Back in June the right wing, christian, anti-gay group, famous for taking umbrage with just about everything from theme parks to electric shavers, targeted the Kraft Corporation for a print advertising campaign for their Zesty salad dressing, featuring a beefy half naked man on a picnic blanket.

OMM, whose numbers according to their Facebook page are just shy of 59,000, called the image "disgusting" and that, "Christians will not be able to buy Kraft dressings or any of their products until they clean up their advertising. The consumers they are attempting to attract - women and mothers - are the very ones they are driving away. Who will want Kraft products in their fridge or pantry if this vulgarity is what they represent? It is unnecessary for Kraft to use s*x to sell salad dressing!"

But according to Jezebel, Bernstein & Andriulli, the agency behind the original "Zesty Man" campaign, say they've decided to recreate the campaign because of OMM's outrage.

"[One Million Moms] generated so much interest in advertisements that had already run their course, breathing a second life into Zesty," photographer Douglas Friedman says. "It inspired the entire creative team to make this next series of images even better and to push it a little farther."

Friedman says the hunky model, Davis aka the "Zesty Guy," also finds OMM’s outrage hilarious.

"I mean, you’re shooting salad dressing with a naked guy on a mechanical bull. It better be fun," Friedman said.

The new five-image campaign shows the incredibly zesty "Zesty Guy" buried in sand, seductively eating raspberries, laying on a tennis court in short-shorts, riding a mechanical bull (oh my), and chilling in a hammock with room for two.

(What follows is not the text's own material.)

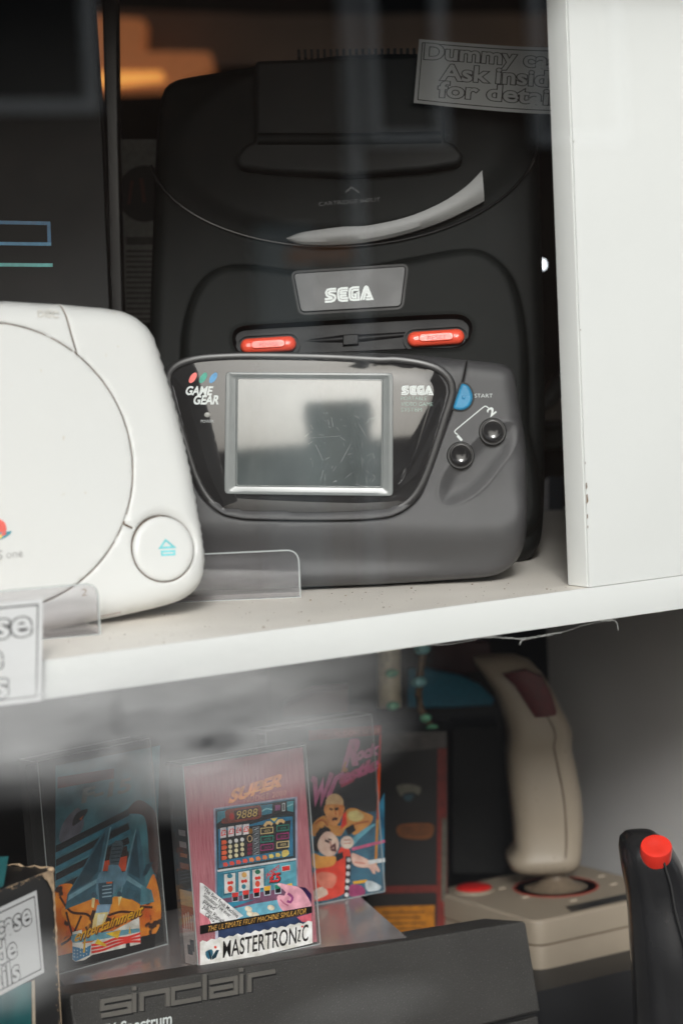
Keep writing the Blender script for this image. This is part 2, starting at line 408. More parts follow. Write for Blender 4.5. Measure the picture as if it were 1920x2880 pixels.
# ================================================================== materials
WHITE = mat('white_laminate', (.78, .80, .79), .32, var=.02, vscale=9, bump=.03, bscale=400)
CREAM = mat('shelf_top_laminate', (.88, .83, .76), .45, var=.05, vscale=18, bump=.05, bscale=700, speck=((.30, .22, .15), .29, 700))
PSW = mat('console_white_plastic', (.69, .705, .70), .42, var=.025, vscale=7, tint=(.665, .67, .655), bump=.06, bscale=2500, speck=((.6, .57, .5), .27, 260))
PSD = mat('seam_dirt', (.20, .15, .12), .8, var=.3)
BLK = mat('black_matte_plastic', (.010, .011, .011), .5, spec=.25, var=.25, vscale=30, bump=.35, bscale=3500, speck=((.12, .12, .12), .25, 1500))
DECK = mat('black_textured_plastic', (.009, .0105, .0102), .5, spec=.14, var=.2, vscale=25, bump=.4, bscale=4000)
HH = mat('handheld_charcoal_plastic', (.066, .066, .069), .40, var=.12, vscale=28, bump=.4, bscale=4200, speck=((.30, .30, .30), .235, 900))
GLOSS = mat('gloss_black', (.007, .007, .008), .42, spec=.12, var=.2)
DARKSEAM = mat('dark_seam', (.006, .006, .006), .6)
LENS = mat('smoked_lens', (.022, .022, .023), .04, ior=1.78, var=.15, vscale=50, speck=((.08, .08, .08), .24, 1300))
SCR = mat('screen_window', (.080, .094, .096), .06, ior=2.15, var=.25, vscale=40, speck=((.30, .31, .31), .27, 1500))
MILK = mat('milky_frame_plastic', (.17, .185, .185), .3, ior=1.6, var=.08)
PRW = mat('print_white', (.62, .66, .65), .45, var=.04)
PRG = mat('print_pale_grey', (.42, .44, .44), .45)
RED = mat('red_button_plastic', (.86, .095, .05), .4, var=.08, vscale=90, coat=.1)
BLUE = mat('blue_button_plastic', (.03, .23, .42), .28, var=.12, vscale=90)
CLEAR = clearmat('clear_acrylic', (.93, .92, .93), 1.5, .02, milk=.03, milkcol=(.7, .7, .7))
CLEDGE = clearmat('clear_acrylic_edge', (.75, .78, .78), 1.5, .1, milk=.45, milkcol=(.75, .8, .8))
CASE = clearmat('clear_case_plastic', (.94, .94, .94), 1.5, .03, milk=.035, milkcol=(.75, .75, .75))
PAPER = mat('label_paper', (.74, .75, .76), .75, var=.03, vscale=20)
INK = mat('black_ink', (.02, .02, .022), .6)
def C_(name, r, g, b, rough=.4, var=.18, vs=300, **k): return mat(name, lin((r, g, b)), rough, var=var, vscale=vs, **k)

# ================================================================== setting: shelves, shop room
def boxobj(name, x0, x1, y0, y1, z0, z1, m, bev=0., label=None, cat=None, kind=None, parent=None):
    b = MB(); b.box(x0, x1, y0, y1, z0, z1, 0, bev); o = b.build(name, m, parent, angle=30); return tag(o, label, cat, None, kind)
up = empty('display_shelf', label='thick white laminated shelf board the consoles stand on, dusty cream on top', cat='shelf')
b = MB(); b.box(-1150, 900, 1.2, 430, -15.9, 0, 0); b.build('board', CREAM, up)
b = MB(); b.box(-1150, 900, 0, 1.2, -16.1, .1, 0, .25); b.build('edge_band', WHITE, up)
dp = empty('divider_panel', loc=(0, 0, 0), label='upright white panel standing on the right end of the shelf', cat='panel')
b = MB(); b.box(0, 520, 1.4, 16, .35, 420, 0, .3); b.build('board', WHITE, dp)
b = MB(); b.box(.4, 520, .1, 1.4, .35, 420, 0, .15); b.build('edge_band', WHITE, dp)
b = MB()
for z, hh, dx in ((47, 3.5, .9), (40, 5, 1.2), (33, 2.5, .7), (28.5, 1.5, .6), (59, 1.4, .4), (122, 1.2, .4), (210, 1.2, .35)):
    b = MB(); b.flat([(.3, z), (.3+dx, z+hh*.3), (.3+dx*.7, z+hh), (.3, z+hh*.9)], .02)
    ob = b.build('edge_chip', C_('chipboard_brown', 120, 100, 80), dp); ob.matrix_world = Matrix(((1, 0, 0, 0), (0, 0, -1, 0), (0, 1, 0, 0), (0, 0, 0, 1)))
DARKW = mat('dark_shop_wood', (.020, .017, .014), .6, var=.5, vscale=5)
b = MB(); b.box(-1150, 900, -20, 150, 318, 332); b.box(-1150, 900, 150.5, 430, 345, 361); b.box(-1150, 900, 136, 150.2, 332.1, 361); tag(b.build('canopy_shade_board', DARKW, smooth_=False), 'dark board roofing the display compartment, its unseen front step added to shade the consoles', 'shelf')  # lower front step is out of view, added to shade the console top
DARKF = mat('dark_shelf_cloth', (.018, .018, .018), .5, var=.4, vscale=20)
boxobj('lower_shelf', -1150, 900, 6, 560, -316, -300, DARKF, 0, 'dark lower shelf carrying the cassettes and joysticks', 'shelf')
ROOMW = mat('shop_wall_paint', (.016, .013, .011), .8, var=.4, vscale=2)
for nm, a in (('wall_back', (-2600, 2600, 3400, 3450, -1300, 1500)), ('wall_left', (-2650, -2600, -20, 3450, -1300, 1500)), ('wall_right', (2600, 2650, -20, 3450, -1300, 1500)),
              ('ceiling', (-2650, 2650, -20, 3450, 1500, 1550)), ('floor', (-2650, 2650, -20, 3450, -1340, -1300))):
    boxobj(nm, *a, ROOMW, kind='structure')
boxobj('compartment_back', -1150, 900, 566, 574, -330, -17, DARKW, 0, 'dark back board behind the lower shelf', 'panel')
# shop window
GLASS = clearmat('window_glass', (.97, .98, .975), 2.6, .0, milk=.0, dirt=.002, milkcol=(.7, .72, .72))
def haze_veil(m, blobs):
    # reflected haze painted onto the pane as pale patches: (x, z, half width, half height, amount) in mm, world x and z
    t = m.node_tree; N = t.nodes.new; L = t.links.new; tc = N('ShaderNodeTexCoord'); acc = None
    for (x, z, hx, hz, am) in blobs:
        mp = N('ShaderNodeMapping'); mp.vector_type = 'TEXTURE'; mp.inputs['Location'].default_value = (x*S, 0, (z+600)*S); mp.inputs['Scale'].default_value = (hx*S, 1, hz*S); L(tc.outputs['Object'], mp.inputs[0])
        g = N('ShaderNodeTexGradient'); g.gradient_type = 'SPHERICAL'; L(mp.outputs[0], g.inputs[0]); mr = N('ShaderNodeMapRange'); mr.interpolation_type = 'SMOOTHSTEP'; mr.inputs['From Max'].default_value = .75; mr.inputs['To Max'].default_value = am; L(g.outputs['Fac'], mr.inputs['Value'])
        if acc is None: acc = mr.outputs[0]
        else: ad = N('ShaderNodeMath'); ad.operation = 'MAXIMUM' if am > 0 else 'ADD'; L(acc, ad.inputs[0]); L(mr.outputs[0], ad.inputs[1]); acc = ad.outputs[0]
    mp = N('ShaderNodeMapping'); mp.inputs['Scale'].default_value = (7, 1, 26); mp.inputs['Rotation'].default_value = (0, .22, 0); L(tc.outputs['Object'], mp.inputs[0])
    nz = N('ShaderNodeTexNoise'); nz.inputs['Scale'].default_value = 1.6; nz.inputs['Detail'].default_value = 6; nz.inputs['Roughness'].default_value = .55; L(mp.outputs[0], nz.inputs['Vector'])
    mr = N('ShaderNodeMapRange'); mr.inputs['From Min'].default_value = .3; mr.inputs['From Max'].default_value = .7; mr.inputs['To Min'].default_value = .38; mr.inputs['To Max'].default_value = 1.28; L(nz.outputs['Fac'], mr.inputs['Value'])
    mu = N('ShaderNodeMath'); mu.operation = 'MULTIPLY'; mu.use_clamp = True; L(acc, mu.inputs[0]); L(mr.outputs[0], mu.inputs[1])
    ms = [n for n in t.nodes if n.type == 'MIX_SHADER' and n.inputs[2].is_linked and n.inputs[2].links[0].from_node.type == 'BSDF_DIFFUSE'][0]; old = ms.inputs[0].links[0].from_socket
    ad = N('ShaderNodeMath'); ad.operation = 'ADD'; L(old, ad.inputs[0]); L(mu.outputs[0], ad.inputs[1]); L(ad.outputs[0], ms.inputs[0])
def onp(x, y): d = ray(x, y); return CAM+(-25-CAM[1])/d[1]*d
def blob(x, y, hx, hy, am): p = onp(x, y); return (p[0], p[2], hx/5.3, hy/6.3, am)
haze_veil(GLASS, [blob(330, 1985, 900, 250, .36), blob(680, 2100, 520, 215, .30), blob(40, 2740, 210, 130, .22), blob(1010, 2850, 300, 110, .05), blob(240, 2115, 90, 40, -.12), blob(380, 2095, 70, 30, -.10), blob(620, 2085, 80, 45, -.14), blob(560, 2090, 60, 30, -.12), blob(330, 2010, 30, 90, -.06)])
sf = empty('shop_window', loc=(0, -25, -600), label='large shop window pane the display stands behind', cat='window')
b = MB(); b.v = [(-1500, 0, 0), (1400, 0, 0), (1400, 0, 1450), (-1500, 0, 1450)]; b.f = [(0, 1, 2, 3)]; b.m = [0]; b.build('pane', GLASS, sf)
FR = mat('window_frame_paint', (.03, .035, .035), .35, var=.2, vscale=8)
b = MB()
for a in ((-1580, -1500, -30, 30, -80, 1530), (1400, 1480, -30, 30, -80, 1530), (-1500, 1400, -30, 30, 1450, 1530), (-1500, 1400, -30, 30, -80, 0)): b.box(*a, 0, 4)
b.build('frame', FR, sf)
b = MB(); b.box(-1450, 1350, -78, -30, 326, 352, 0, 1); tag(b.build('shade_bar', FR), 'dark bar added out of view above the display to shade the black console', 'shade bar')  # unseen bar added to keep sun off the upper black console
SFW = mat('shopfront_render', (.30, .28, .25), .8, var=.2, vscale=3)
b = MB()
for a in ((-5000, -1580, -40, -2, -1300, 3800), (1480, 6000, -40, -2, -1300, 3800), (-1580, 1480, -40, -2, 930, 3800), (-1580, 1480, -40, -2, -1300, -680)): b.box(*a)
tag(b.build('shopfront_wall', SFW), 'pale rendered shopfront wall surrounding the display window', 'wall')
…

Again, thanks for this one, OMM. Seriously, thanks.

Click here to check out all five scantily clad photos.


  • WayGay, 2013-08-15 07:04:51

    Ok, lets call them what they are: 58,000 Moms. Calling them one million moms only panders to them and lends credibility to their mission. Screw them. They are 58,000 ignorant moms. 58,000 Moms

  • , 2013-08-16 15:18:05

    Perhaps some of these 58K moms need a big ole Kraft man to toss their salads! Lol!

  • WayGay, 2013-08-17 10:06:09

    They say its gross because the 58000 moms asses are all the size of Texas. Or is it Tex-ass?

  • BlondieSL, 2013-08-19 07:13:44

    "...Who will want Kraft products in their fridge or pantry if this vulgarity is what they represent?" OH! OH! OH! I KNOW THE ANSWER TO THAT! I DO I DO I DO! First, yeah, he’s very hot. Secondly, like one of the above anonymi, my opinion is also tainted, probably less because I’m 100% Gay, but more because I’ve never seen the human body as disgusting. Clearly, these (to use Jed’s word) TWATS must be so lonely, sheltered and/or completely controlled by their back-assed FAKE religious garbage to even think that this is in any way anything else but beautiful. I do find that these brainwashed "pseudo-religious" types just don’t see the beauty that is all around us. Also, the photos are not of a naked man. Having on jeans, shorts, SAND *cough* is not naked. If they see naked, then, umm... yeah.. they need a good ole’ down-home FUK! The depths of stupidity constantly surprise me.